*TO DO:* Starting from the line that contains "bm, M['maple_stile'], cc)", copy every line exactly until the line that contains "obj('hinge', bm, M['black'], cd)", which is also included.

*SOURCE MATERIAL:*
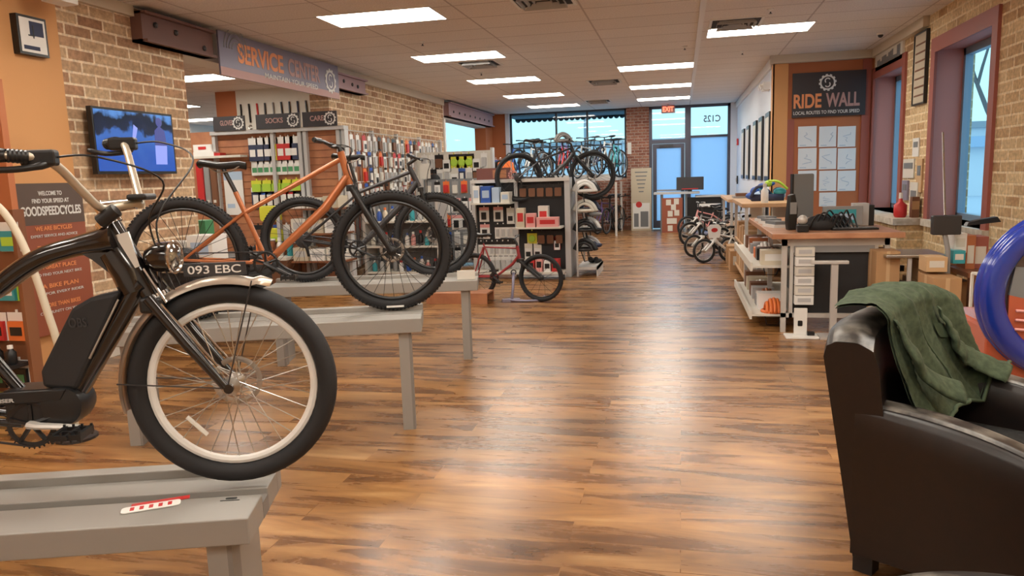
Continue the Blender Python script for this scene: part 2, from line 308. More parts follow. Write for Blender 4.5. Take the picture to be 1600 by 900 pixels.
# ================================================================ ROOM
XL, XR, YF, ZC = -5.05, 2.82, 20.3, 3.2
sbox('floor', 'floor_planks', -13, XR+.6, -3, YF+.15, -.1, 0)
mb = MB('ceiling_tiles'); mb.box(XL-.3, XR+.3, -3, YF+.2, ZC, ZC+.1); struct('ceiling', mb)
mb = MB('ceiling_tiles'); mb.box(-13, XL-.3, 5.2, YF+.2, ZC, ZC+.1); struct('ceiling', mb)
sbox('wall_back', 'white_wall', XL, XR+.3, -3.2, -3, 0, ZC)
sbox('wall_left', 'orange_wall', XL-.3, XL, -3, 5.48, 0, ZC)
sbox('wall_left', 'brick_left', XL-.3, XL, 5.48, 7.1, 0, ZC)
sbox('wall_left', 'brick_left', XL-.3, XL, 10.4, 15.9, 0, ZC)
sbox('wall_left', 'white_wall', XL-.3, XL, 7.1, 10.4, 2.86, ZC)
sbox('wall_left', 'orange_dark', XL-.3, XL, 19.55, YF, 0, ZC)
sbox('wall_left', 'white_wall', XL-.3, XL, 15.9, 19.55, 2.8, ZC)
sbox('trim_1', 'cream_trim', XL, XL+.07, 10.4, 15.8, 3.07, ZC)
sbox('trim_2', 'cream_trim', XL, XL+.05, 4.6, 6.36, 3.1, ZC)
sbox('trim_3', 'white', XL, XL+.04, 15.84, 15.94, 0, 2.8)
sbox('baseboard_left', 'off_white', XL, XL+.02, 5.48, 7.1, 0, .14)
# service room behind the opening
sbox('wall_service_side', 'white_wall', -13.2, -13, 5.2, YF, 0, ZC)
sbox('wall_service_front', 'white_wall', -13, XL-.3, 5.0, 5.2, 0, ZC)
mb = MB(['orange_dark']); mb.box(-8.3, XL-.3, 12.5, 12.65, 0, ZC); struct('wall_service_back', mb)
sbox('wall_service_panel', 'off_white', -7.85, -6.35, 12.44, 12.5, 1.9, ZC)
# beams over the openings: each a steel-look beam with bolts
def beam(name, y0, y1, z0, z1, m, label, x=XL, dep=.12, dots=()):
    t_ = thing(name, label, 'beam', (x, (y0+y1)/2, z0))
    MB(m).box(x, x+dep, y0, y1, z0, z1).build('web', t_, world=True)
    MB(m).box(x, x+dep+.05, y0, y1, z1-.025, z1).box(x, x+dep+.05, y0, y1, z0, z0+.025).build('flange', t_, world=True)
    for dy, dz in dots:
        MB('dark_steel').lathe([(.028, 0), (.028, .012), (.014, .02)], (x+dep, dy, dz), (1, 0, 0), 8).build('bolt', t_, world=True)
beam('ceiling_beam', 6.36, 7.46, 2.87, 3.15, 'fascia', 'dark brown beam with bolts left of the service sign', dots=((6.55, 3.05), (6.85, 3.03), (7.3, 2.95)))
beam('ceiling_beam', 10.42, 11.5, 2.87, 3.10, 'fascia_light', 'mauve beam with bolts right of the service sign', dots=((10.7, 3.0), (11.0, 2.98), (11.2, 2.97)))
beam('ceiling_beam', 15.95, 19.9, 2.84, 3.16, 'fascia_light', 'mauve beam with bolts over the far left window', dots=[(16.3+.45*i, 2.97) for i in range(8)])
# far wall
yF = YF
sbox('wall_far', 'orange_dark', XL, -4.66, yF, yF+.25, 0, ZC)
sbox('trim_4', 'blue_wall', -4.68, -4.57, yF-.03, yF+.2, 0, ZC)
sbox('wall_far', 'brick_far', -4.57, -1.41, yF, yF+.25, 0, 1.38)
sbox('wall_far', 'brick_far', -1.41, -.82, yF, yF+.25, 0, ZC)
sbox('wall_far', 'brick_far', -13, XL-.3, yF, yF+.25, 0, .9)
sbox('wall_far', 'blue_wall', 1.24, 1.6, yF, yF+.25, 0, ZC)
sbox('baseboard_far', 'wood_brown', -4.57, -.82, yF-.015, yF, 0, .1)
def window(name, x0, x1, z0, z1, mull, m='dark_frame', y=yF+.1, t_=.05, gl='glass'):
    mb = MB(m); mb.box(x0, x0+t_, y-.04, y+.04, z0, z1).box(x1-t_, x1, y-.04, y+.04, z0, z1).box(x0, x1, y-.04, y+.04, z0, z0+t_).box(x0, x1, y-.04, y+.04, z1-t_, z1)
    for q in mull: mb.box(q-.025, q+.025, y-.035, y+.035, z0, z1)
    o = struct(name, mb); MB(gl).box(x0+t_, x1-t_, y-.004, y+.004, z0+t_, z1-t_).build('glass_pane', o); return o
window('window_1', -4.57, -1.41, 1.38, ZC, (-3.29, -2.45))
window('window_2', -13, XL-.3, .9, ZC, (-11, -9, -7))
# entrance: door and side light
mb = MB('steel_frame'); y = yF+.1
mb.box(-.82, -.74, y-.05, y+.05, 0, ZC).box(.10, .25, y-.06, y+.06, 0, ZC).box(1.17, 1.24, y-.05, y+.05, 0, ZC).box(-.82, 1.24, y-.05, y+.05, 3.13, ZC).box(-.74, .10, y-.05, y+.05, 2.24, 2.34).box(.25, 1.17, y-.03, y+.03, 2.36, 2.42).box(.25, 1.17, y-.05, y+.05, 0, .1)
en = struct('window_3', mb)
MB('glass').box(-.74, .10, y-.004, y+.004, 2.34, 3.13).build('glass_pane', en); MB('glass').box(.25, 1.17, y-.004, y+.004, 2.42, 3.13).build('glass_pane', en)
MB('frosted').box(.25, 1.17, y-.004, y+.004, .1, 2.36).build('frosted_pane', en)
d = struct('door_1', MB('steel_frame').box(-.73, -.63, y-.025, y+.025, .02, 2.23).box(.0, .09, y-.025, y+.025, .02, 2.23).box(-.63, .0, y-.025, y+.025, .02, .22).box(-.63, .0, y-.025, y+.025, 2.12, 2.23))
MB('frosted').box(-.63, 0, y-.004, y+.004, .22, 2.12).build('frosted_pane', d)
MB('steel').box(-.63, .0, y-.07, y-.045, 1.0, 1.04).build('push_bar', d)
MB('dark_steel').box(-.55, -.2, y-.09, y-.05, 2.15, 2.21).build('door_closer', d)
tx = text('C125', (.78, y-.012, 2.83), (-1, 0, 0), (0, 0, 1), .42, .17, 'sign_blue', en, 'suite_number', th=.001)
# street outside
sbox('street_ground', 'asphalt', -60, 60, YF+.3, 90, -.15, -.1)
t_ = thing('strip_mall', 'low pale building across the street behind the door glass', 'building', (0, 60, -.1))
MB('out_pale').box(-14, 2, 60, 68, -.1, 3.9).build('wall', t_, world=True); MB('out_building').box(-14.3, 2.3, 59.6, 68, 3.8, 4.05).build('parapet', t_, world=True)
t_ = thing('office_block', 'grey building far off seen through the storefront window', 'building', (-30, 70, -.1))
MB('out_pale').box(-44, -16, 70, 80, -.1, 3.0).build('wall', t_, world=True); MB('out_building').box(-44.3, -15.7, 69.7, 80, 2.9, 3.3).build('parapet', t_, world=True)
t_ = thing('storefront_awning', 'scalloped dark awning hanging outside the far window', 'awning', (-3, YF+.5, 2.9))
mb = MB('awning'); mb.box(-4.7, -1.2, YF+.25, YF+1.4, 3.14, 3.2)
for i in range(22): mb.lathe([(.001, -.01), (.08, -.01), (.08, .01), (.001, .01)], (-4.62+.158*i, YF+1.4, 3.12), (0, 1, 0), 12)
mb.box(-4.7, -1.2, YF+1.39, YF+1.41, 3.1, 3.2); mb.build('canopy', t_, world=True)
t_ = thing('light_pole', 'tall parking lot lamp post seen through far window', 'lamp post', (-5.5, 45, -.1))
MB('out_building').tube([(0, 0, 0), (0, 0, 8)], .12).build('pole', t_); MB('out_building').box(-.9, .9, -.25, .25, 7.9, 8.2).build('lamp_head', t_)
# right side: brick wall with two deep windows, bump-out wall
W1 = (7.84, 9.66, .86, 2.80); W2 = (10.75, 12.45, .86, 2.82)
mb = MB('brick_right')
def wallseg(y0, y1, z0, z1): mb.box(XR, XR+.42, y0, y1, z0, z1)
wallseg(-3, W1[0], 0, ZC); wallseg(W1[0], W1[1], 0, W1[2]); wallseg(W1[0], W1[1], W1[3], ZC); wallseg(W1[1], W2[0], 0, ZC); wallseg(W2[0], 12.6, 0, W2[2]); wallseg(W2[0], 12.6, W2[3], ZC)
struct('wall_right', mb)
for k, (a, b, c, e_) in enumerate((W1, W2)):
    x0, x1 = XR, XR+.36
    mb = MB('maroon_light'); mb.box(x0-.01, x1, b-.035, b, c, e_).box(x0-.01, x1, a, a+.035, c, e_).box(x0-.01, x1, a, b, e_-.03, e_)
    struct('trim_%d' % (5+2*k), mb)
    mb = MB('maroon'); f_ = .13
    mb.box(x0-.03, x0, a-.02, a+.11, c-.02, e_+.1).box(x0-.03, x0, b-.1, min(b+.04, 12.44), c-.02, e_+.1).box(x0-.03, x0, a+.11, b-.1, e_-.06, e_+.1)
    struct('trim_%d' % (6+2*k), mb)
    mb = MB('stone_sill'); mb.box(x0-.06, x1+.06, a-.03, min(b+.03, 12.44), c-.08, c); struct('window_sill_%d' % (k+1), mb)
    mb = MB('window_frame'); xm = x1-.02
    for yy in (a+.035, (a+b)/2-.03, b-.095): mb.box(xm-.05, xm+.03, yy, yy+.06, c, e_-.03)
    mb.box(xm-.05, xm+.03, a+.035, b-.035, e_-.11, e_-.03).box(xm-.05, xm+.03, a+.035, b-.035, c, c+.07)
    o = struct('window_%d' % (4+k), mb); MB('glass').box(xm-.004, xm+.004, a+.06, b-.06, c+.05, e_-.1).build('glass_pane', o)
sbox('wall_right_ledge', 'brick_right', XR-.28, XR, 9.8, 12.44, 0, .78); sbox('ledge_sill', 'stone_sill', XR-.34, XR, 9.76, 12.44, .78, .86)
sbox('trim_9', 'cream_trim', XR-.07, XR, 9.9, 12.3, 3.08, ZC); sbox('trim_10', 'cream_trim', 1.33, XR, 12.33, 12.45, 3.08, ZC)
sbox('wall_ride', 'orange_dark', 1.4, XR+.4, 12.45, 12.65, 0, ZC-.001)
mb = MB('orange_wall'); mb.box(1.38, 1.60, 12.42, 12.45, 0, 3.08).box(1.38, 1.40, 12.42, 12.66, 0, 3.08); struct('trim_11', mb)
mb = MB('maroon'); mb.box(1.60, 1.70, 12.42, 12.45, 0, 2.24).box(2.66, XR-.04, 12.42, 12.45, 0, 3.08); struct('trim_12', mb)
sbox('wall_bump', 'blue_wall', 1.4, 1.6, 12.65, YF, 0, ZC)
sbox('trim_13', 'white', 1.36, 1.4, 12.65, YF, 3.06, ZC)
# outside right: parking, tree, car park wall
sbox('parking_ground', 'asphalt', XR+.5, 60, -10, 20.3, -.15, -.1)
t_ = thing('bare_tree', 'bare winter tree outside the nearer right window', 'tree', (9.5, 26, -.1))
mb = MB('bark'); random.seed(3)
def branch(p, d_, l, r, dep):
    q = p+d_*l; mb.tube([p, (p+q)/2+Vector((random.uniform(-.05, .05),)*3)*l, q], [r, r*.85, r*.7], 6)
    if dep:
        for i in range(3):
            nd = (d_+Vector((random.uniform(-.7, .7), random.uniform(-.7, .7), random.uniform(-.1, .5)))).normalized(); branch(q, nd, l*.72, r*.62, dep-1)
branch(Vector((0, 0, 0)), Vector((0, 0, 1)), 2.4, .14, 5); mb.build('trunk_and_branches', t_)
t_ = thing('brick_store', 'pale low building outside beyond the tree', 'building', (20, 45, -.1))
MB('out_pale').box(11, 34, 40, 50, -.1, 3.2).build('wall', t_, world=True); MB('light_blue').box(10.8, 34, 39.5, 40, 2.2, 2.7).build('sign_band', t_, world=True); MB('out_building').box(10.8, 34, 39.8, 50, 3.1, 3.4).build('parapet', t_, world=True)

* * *

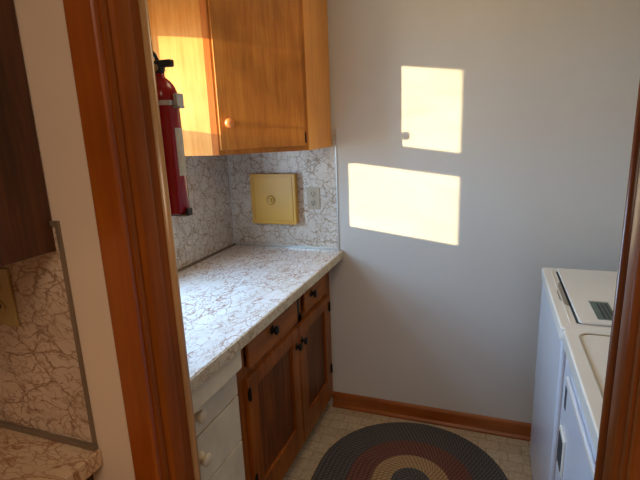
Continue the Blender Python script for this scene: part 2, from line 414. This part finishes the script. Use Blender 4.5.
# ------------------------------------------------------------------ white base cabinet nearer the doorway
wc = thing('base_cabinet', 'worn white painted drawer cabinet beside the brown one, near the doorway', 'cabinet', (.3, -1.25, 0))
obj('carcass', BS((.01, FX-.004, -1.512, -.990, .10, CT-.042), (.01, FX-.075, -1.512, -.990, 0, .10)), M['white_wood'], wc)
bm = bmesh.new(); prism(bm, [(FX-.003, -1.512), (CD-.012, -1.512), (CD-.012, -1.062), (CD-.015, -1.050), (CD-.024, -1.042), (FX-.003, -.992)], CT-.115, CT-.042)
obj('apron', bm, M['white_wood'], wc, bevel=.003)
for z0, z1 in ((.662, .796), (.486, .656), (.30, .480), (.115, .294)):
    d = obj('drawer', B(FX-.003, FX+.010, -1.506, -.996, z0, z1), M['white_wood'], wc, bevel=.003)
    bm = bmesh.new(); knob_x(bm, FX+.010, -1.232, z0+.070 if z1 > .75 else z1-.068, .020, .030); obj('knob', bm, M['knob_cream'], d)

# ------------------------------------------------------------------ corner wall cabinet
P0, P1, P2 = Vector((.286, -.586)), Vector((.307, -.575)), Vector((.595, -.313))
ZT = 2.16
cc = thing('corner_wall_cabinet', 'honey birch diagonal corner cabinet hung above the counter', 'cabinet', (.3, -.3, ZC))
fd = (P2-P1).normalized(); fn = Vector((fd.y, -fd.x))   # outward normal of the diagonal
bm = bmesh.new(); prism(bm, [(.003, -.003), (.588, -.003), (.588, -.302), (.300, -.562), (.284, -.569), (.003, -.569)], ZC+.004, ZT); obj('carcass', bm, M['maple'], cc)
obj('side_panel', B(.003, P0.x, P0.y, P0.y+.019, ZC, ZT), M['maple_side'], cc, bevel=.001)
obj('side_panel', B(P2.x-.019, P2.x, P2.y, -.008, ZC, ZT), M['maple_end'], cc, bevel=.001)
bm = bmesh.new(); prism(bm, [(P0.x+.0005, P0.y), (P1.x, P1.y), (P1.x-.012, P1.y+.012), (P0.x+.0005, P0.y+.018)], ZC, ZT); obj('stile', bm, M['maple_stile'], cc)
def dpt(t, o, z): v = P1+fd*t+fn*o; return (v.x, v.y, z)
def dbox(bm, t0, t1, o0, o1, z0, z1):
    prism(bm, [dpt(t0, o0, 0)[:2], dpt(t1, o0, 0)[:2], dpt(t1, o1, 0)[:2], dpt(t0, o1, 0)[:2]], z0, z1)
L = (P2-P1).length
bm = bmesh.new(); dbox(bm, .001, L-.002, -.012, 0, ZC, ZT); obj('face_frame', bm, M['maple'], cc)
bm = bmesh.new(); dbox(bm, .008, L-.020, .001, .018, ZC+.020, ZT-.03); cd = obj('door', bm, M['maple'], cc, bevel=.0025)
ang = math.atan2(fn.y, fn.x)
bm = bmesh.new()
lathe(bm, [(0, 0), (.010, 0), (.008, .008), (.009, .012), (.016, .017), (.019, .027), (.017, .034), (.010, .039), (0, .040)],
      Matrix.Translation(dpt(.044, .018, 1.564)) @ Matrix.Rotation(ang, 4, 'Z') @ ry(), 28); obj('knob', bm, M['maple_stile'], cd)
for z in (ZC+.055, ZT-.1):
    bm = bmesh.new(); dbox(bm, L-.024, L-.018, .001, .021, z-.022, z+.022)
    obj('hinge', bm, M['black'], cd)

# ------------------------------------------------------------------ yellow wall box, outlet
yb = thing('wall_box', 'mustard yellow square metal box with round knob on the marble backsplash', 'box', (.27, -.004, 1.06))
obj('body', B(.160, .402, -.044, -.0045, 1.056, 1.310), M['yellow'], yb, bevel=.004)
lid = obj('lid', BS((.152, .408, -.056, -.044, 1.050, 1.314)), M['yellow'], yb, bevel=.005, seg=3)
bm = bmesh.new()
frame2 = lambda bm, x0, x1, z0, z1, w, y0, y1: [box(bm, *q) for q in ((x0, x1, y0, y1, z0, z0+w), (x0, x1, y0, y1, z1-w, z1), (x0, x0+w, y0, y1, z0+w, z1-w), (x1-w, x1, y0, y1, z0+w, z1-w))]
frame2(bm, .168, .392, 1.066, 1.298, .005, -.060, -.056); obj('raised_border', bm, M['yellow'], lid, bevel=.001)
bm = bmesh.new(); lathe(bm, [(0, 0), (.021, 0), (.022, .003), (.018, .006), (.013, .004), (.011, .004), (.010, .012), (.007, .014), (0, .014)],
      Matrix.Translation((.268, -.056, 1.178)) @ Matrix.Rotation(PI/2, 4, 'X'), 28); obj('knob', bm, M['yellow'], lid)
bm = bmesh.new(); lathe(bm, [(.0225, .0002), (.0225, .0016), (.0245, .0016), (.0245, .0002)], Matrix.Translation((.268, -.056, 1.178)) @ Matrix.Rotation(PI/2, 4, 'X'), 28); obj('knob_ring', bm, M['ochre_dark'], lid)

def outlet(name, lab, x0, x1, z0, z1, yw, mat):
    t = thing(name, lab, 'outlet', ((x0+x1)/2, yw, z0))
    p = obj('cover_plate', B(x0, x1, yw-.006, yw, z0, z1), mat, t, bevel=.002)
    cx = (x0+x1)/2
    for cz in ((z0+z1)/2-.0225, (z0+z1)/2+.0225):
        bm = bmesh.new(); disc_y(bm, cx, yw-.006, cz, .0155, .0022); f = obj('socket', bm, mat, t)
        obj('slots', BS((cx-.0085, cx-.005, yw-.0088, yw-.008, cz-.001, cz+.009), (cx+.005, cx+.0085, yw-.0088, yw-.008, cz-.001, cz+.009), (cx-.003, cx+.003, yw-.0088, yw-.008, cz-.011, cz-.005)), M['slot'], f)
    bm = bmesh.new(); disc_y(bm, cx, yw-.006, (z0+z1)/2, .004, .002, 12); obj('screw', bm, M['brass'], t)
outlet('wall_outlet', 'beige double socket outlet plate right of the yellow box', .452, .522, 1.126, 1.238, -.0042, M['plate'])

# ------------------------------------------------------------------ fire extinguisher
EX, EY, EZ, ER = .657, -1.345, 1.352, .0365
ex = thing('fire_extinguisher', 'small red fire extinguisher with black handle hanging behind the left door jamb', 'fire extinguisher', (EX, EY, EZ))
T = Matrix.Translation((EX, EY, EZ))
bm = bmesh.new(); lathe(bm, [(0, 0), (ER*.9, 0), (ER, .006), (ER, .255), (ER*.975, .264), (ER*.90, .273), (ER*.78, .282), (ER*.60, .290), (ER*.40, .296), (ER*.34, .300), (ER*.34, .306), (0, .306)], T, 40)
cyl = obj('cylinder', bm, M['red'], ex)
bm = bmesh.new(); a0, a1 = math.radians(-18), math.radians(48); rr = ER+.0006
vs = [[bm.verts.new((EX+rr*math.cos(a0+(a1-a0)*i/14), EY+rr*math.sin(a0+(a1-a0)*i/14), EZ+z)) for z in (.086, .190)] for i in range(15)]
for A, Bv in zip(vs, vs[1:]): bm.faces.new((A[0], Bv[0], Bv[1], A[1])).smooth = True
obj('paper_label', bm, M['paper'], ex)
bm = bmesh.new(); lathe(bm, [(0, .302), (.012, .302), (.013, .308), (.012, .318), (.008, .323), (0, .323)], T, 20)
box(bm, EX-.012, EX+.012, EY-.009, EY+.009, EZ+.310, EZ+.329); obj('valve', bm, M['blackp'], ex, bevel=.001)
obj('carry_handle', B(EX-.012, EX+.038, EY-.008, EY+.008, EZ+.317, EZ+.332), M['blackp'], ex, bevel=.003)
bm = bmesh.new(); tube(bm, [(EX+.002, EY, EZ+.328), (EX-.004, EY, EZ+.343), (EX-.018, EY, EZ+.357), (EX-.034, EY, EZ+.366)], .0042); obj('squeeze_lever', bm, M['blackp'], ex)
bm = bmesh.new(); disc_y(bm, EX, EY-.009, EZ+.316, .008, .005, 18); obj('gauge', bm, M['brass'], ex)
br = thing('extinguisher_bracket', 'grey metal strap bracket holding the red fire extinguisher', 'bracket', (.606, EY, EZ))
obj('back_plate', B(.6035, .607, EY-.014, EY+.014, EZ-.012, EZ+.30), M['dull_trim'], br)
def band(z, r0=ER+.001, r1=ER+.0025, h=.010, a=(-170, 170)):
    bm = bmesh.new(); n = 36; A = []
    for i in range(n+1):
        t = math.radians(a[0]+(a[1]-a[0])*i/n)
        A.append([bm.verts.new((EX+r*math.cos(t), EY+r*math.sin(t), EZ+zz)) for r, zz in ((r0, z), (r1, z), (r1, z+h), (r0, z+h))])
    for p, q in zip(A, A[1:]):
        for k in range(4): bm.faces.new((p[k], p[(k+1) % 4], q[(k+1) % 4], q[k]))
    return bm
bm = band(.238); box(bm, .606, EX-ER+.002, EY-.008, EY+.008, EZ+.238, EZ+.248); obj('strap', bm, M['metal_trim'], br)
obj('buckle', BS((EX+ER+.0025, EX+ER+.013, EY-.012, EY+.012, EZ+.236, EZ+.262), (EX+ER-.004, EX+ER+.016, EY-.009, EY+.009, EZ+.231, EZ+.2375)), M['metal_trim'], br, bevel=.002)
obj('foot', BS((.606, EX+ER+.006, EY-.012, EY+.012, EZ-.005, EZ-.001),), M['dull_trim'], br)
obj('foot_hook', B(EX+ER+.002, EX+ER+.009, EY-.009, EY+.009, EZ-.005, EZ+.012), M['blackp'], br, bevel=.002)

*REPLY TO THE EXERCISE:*
bm = bmesh.new(); prism(bm, [(P0.x+.0005, P0.y), (P1.x, P1.y), (P1.x-.012, P1.y+.012), (P0.x+.0005, P0.y+.018)], ZC, ZT); obj('stile', bm, M['maple_stile'], cc)
def dpt(t, o, z): v = P1+fd*t+fn*o; return (v.x, v.y, z)
def dbox(bm, t0, t1, o0, o1, z0, z1):
    prism(bm, [dpt(t0, o0, 0)[:2], dpt(t1, o0, 0)[:2], dpt(t1, o1, 0)[:2], dpt(t0, o1, 0)[:2]], z0, z1)
L = (P2-P1).length
bm = bmesh.new(); dbox(bm, .001, L-.002, -.012, 0, ZC, ZT); obj('face_frame', bm, M['maple'], cc)
bm = bmesh.new(); dbox(bm, .008, L-.020, .001, .018, ZC+.020, ZT-.03); cd = obj('door', bm, M['maple'], cc, bevel=.0025)
ang = math.atan2(fn.y, fn.x)
bm = bmesh.new()
lathe(bm, [(0, 0), (.010, 0), (.008, .008), (.009, .012), (.016, .017), (.019, .027), (.017, .034), (.010, .039), (0, .040)],
      Matrix.Translation(dpt(.044, .018, 1.564)) @ Matrix.Rotation(ang, 4, 'Z') @ ry(), 28); obj('knob', bm, M['maple_stile'], cd)
for z in (ZC+.055, ZT-.1):
    bm = bmesh.new(); dbox(bm, L-.024, L-.018, .001, .021, z-.022, z+.022)
    obj('hinge', bm, M['black'], cd)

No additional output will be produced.